Uhm. #1 is the big money high-class show (...Dunno, maybe a highly acclaimed Shakespeare or... dunno, Sweeney?), #2 the avant garde side gig (Mirrormask), #s 3 and 4 are scripts stuffed in a file drawer 'cause no one's bought 'em yet or in pre-production (Feeling Electric/whatever it's called now stupidheads), #s 5 and 6 are community theatre (my school's Crazy for You), #s 7 and 8 are The A Daily Show and The Colbert Report (bert/port, not bear/pore...), and #9 is that great idea about spaceships you had and haven't gotten around to dealing with.  To put it all in show-biz terms.

All I need to add to that is to have a #10 that was a long-running show that got cancelled. ...I wonder what some of those people who stuck around so long'll do... 

...My first smile in a while. That felt good.

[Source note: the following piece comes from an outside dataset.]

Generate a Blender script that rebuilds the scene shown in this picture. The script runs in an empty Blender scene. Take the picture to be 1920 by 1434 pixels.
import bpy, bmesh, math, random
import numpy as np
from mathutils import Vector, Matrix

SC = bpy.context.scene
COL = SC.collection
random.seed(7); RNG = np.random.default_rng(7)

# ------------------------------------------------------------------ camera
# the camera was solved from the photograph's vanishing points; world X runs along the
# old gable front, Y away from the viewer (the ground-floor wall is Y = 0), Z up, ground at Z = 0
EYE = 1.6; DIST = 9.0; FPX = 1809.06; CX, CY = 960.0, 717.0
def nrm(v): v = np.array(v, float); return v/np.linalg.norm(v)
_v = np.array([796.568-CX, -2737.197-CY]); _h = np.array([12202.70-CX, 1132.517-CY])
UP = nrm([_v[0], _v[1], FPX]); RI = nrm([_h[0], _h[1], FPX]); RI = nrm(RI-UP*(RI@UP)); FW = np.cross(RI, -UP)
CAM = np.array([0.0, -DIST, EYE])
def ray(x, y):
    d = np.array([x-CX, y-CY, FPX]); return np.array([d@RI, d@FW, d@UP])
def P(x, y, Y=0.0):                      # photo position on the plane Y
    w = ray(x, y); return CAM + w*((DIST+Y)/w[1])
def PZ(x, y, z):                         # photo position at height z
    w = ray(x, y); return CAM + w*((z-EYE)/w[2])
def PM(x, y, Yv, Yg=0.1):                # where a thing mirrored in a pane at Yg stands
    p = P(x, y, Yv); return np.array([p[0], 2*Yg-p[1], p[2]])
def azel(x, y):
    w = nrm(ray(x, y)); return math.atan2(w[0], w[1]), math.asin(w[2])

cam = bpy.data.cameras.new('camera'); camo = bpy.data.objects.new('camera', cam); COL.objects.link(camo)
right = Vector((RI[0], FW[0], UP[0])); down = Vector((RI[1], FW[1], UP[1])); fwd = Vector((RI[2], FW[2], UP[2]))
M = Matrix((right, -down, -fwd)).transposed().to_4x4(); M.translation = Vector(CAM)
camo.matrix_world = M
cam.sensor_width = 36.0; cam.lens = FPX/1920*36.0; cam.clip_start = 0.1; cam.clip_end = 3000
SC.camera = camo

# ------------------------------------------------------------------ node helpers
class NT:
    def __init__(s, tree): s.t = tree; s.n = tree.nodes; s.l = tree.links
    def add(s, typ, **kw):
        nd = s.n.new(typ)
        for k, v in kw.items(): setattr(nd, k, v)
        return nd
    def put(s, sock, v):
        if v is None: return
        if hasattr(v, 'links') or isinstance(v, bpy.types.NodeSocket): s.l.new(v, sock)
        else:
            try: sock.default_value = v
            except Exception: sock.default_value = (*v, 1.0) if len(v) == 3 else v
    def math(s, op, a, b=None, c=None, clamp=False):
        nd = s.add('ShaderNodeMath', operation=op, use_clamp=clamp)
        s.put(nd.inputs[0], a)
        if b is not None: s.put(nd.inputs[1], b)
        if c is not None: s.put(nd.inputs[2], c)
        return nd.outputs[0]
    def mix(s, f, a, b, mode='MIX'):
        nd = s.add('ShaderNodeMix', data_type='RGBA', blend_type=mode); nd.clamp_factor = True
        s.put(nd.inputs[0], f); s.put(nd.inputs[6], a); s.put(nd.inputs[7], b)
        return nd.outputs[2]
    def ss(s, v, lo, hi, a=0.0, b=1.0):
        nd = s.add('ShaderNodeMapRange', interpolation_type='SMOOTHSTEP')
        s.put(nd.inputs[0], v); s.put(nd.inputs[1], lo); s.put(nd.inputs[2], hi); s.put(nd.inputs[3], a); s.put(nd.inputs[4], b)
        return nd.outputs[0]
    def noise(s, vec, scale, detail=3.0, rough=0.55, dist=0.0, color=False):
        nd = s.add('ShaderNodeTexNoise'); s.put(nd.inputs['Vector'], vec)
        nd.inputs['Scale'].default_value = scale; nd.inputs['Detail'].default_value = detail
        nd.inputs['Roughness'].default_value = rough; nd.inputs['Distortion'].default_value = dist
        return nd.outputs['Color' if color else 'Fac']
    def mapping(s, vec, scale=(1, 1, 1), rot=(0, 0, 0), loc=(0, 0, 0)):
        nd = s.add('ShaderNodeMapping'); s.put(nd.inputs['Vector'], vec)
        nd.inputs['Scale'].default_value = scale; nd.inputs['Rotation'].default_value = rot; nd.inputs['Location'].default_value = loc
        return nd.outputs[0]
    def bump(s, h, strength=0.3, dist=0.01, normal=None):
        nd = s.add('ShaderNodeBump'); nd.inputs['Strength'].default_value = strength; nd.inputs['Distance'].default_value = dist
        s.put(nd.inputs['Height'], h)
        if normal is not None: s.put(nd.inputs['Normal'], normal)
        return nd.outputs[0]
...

EDIT: ... Aaand "I Know The Truth" is on. And it's making me, like, want to go curl up and die.  Partly for me, partly because I've got a hysterically sobbing character on my hands and it's painful. ...No. that's not right. Not sobbing. Not hysterical. Just...... this spot where everything sort of... curls up on itself, into a singularity. It's like a... grey hole? Not as extreme as a black hole, but... lord. It's hard.